═══ Data block ═══

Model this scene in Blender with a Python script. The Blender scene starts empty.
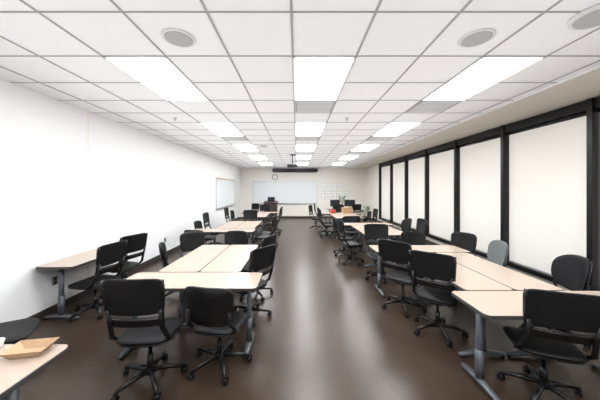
import bpy, bmesh, math, random
from mathutils import Vector, Matrix
random.seed(4)
S=bpy.context.scene
S.view_settings.view_transform='Standard'
S.view_settings.look='None'
S.view_settings.exposure=.1
CZ=3.03; XL=-3.44; XR=4.22; YB=-1.6; YF=15.4
# ---------------- materials
def mat(name,col,rough=.5,metal=0,noise=None,bump=None,spec=.5,emit=None):
    m=bpy.data.materials.new(name); m.use_nodes=True
    nt=m.node_tree; b=nt.nodes['Principled BSDF']
    b.inputs['Base Color'].default_value=(*col,1); b.inputs['Roughness'].default_value=rough
    b.inputs['Metallic'].default_value=metal; b.inputs['Specular IOR Level'].default_value=spec
    if emit:
        b.inputs['Emission Color'].default_value=(*emit[0],1); b.inputs['Emission Strength'].default_value=emit[1]
    tc=nt.nodes.new('ShaderNodeTexCoord')
    if noise:
        sc,col2,lo,hi=noise
        n=nt.nodes.new('ShaderNodeTexNoise'); n.inputs['Scale'].default_value=sc; n.inputs['Detail'].default_value=6
        r=nt.nodes.new('ShaderNodeValToRGB'); r.color_ramp.elements[0].position=lo; r.color_ramp.elements[1].position=hi
        r.color_ramp.elements[0].color=(*col,1); r.color_ramp.elements[1].color=(*col2,1)
        nt.links.new(tc.outputs['Object'],n.inputs['Vector']); nt.links.new(n.outputs['Fac'],r.inputs['Fac'])
        nt.links.new(r.outputs['Color'],b.inputs['Base Color'])
    if bump:
        sc,st=bump
        n=nt.nodes.new('ShaderNodeTexNoise'); n.inputs['Scale'].default_value=sc; n.inputs['Detail'].default_value=4
        bp=nt.nodes.new('ShaderNodeBump'); bp.inputs['Strength'].default_value=st; bp.inputs['Distance'].default_value=.01
        nt.links.new(tc.outputs['Object'],n.inputs['Vector']); nt.links.new(n.outputs['Fac'],bp.inputs['Height'])
        nt.links.new(bp.outputs['Normal'],b.inputs['Normal'])
    return m
M_wall=mat('wall_paint_white',(.88,.88,.88),.6,bump=(60,.05))
M_wallc=mat('wall_paint_cream',(.83,.80,.73),.6,bump=(60,.05))
M_floor=mat('floor_vinyl',(.030,.019,.0125),.29,noise=(55,(.052,.034,.023),.3,.7),spec=.38)
M_tile=mat('ceiling_tile',(.88,.885,.90),.85,noise=(90,(.80,.81,.82),.55,.75))
M_grid=mat('tbar_grid',(.36,.36,.37),.5)
M_dry=mat('soffit_paint',(.68,.65,.57),.7)
M_base=mat('baseboard_rubber',(.035,.026,.022),.5)
M_black=mat('black_plastic',(.006,.006,.0065),.3,spec=.38)
M_fab=mat('black_fabric',(.006,.006,.007),.5,bump=(300,.2),spec=.25)
M_gfab=mat('grey_mesh',(.12,.135,.135),.6,bump=(300,.3))
M_frame=mat('dark_window_frame',(.006,.006,.007),.35,spec=.3)
M_lam=mat('table_laminate',(.41,.325,.262),.28,noise=(30,(.46,.37,.30),.3,.7))
M_edge=mat('table_edge_band',(.05,.045,.045),.45)
M_leg=mat('grey_metal_leg',(.09,.10,.115),.4,.4)
M_alu=mat('aluminium',(.55,.55,.56),.35,.7)
M_wb=mat('whiteboard_surface',(.76,.79,.81),.15)
M_wood=mat('wood_trim',(.42,.27,.14),.45)
M_dwood=mat('dark_wood',(.035,.016,.011),.4,noise=(12,(.065,.03,.02),.3,.7))
M_spk=mat('speaker_grille',(.42,.42,.42),.6)
M_spkr=mat('speaker_rim',(.70,.70,.70),.5)
M_vent=mat('vent_grey',(.42,.42,.43),.6)
M_paper=mat('paper_white',(.92,.92,.91),.7)
M_kraft=mat('kraft_paper',(.42,.28,.165),.7,noise=(20,(.49,.34,.21),.3,.7))
M_screen=mat('screen_black',(.02,.022,.03),.15)
M_red=mat('red_plastic',(.45,.05,.04),.4)
M_light=mat('light_diffuser',(.9,.9,.9),.5,emit=((.97,.985,1.0),20.0))
M_outl=mat('outlet_grey',(.25,.24,.22),.5)
M_green=mat('leaf_green',(.05,.13,.04),.5)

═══

Written problem: Without the pictures, repeat the listing above exactly.

Response to this task:
Model this scene in Blender with a Python script. The Blender scene starts empty.
import bpy, bmesh, math, random
from mathutils import Vector, Matrix
random.seed(4)
S=bpy.context.scene
S.view_settings.view_transform='Standard'
S.view_settings.look='None'
S.view_settings.exposure=.1
CZ=3.03; XL=-3.44; XR=4.22; YB=-1.6; YF=15.4
# ---------------- materials
def mat(name,col,rough=.5,metal=0,noise=None,bump=None,spec=.5,emit=None):
    m=bpy.data.materials.new(name); m.use_nodes=True
    nt=m.node_tree; b=nt.nodes['Principled BSDF']
    b.inputs['Base Color'].default_value=(*col,1); b.inputs['Roughness'].default_value=rough
    b.inputs['Metallic'].default_value=metal; b.inputs['Specular IOR Level'].default_value=spec
    if emit:
        b.inputs['Emission Color'].default_value=(*emit[0],1); b.inputs['Emission Strength'].default_value=emit[1]
    tc=nt.nodes.new('ShaderNodeTexCoord')
    if noise:
        sc,col2,lo,hi=noise
        n=nt.nodes.new('ShaderNodeTexNoise'); n.inputs['Scale'].default_value=sc; n.inputs['Detail'].default_value=6
        r=nt.nodes.new('ShaderNodeValToRGB'); r.color_ramp.elements[0].position=lo; r.color_ramp.elements[1].position=hi
        r.color_ramp.elements[0].color=(*col,1); r.color_ramp.elements[1].color=(*col2,1)
        nt.links.new(tc.outputs['Object'],n.inputs['Vector']); nt.links.new(n.outputs['Fac'],r.inputs['Fac'])
        nt.links.new(r.outputs['Color'],b.inputs['Base Color'])
    if bump:
        sc,st=bump
        n=nt.nodes.new('ShaderNodeTexNoise'); n.inputs['Scale'].default_value=sc; n.inputs['Detail'].default_value=4
        bp=nt.nodes.new('ShaderNodeBump'); bp.inputs['Strength'].default_value=st; bp.inputs['Distance'].default_value=.01
        nt.links.new(tc.outputs['Object'],n.inputs['Vector']); nt.links.new(n.outputs['Fac'],bp.inputs['Height'])
        nt.links.new(bp.outputs['Normal'],b.inputs['Normal'])
    return m
M_wall=mat('wall_paint_white',(.88,.88,.88),.6,bump=(60,.05))
M_wallc=mat('wall_paint_cream',(.83,.80,.73),.6,bump=(60,.05))
M_floor=mat('floor_vinyl',(.030,.019,.0125),.29,noise=(55,(.052,.034,.023),.3,.7),spec=.38)
M_tile=mat('ceiling_tile',(.88,.885,.90),.85,noise=(90,(.80,.81,.82),.55,.75))
M_grid=mat('tbar_grid',(.36,.36,.37),.5)
M_dry=mat('soffit_paint',(.68,.65,.57),.7)
M_base=mat('baseboard_rubber',(.035,.026,.022),.5)
M_black=mat('black_plastic',(.006,.006,.0065),.3,spec=.38)
M_fab=mat('black_fabric',(.006,.006,.007),.5,bump=(300,.2),spec=.25)
M_gfab=mat('grey_mesh',(.12,.135,.135),.6,bump=(300,.3))
M_frame=mat('dark_window_frame',(.006,.006,.007),.35,spec=.3)
M_lam=mat('table_laminate',(.41,.325,.262),.28,noise=(30,(.46,.37,.30),.3,.7))
M_edge=mat('table_edge_band',(.05,.045,.045),.45)
M_leg=mat('grey_metal_leg',(.09,.10,.115),.4,.4)
M_alu=mat('aluminium',(.55,.55,.56),.35,.7)
M_wb=mat('whiteboard_surface',(.76,.79,.81),.15)
M_wood=mat('wood_trim',(.42,.27,.14),.45)
M_dwood=mat('dark_wood',(.035,.016,.011),.4,noise=(12,(.065,.03,.02),.3,.7))
M_spk=mat('speaker_grille',(.42,.42,.42),.6)
M_spkr=mat('speaker_rim',(.70,.70,.70),.5)
M_vent=mat('vent_grey',(.42,.42,.43),.6)
M_paper=mat('paper_white',(.92,.92,.91),.7)
M_kraft=mat('kraft_paper',(.42,.28,.165),.7,noise=(20,(.49,.34,.21),.3,.7))
M_screen=mat('screen_black',(.02,.022,.03),.15)
M_red=mat('red_plastic',(.45,.05,.04),.4)
M_light=mat('light_diffuser',(.9,.9,.9),.5,emit=((.97,.985,1.0),20.0))
M_outl=mat('outlet_grey',(.25,.24,.22),.5)
M_green=mat('leaf_green',(.05,.13,.04),.5)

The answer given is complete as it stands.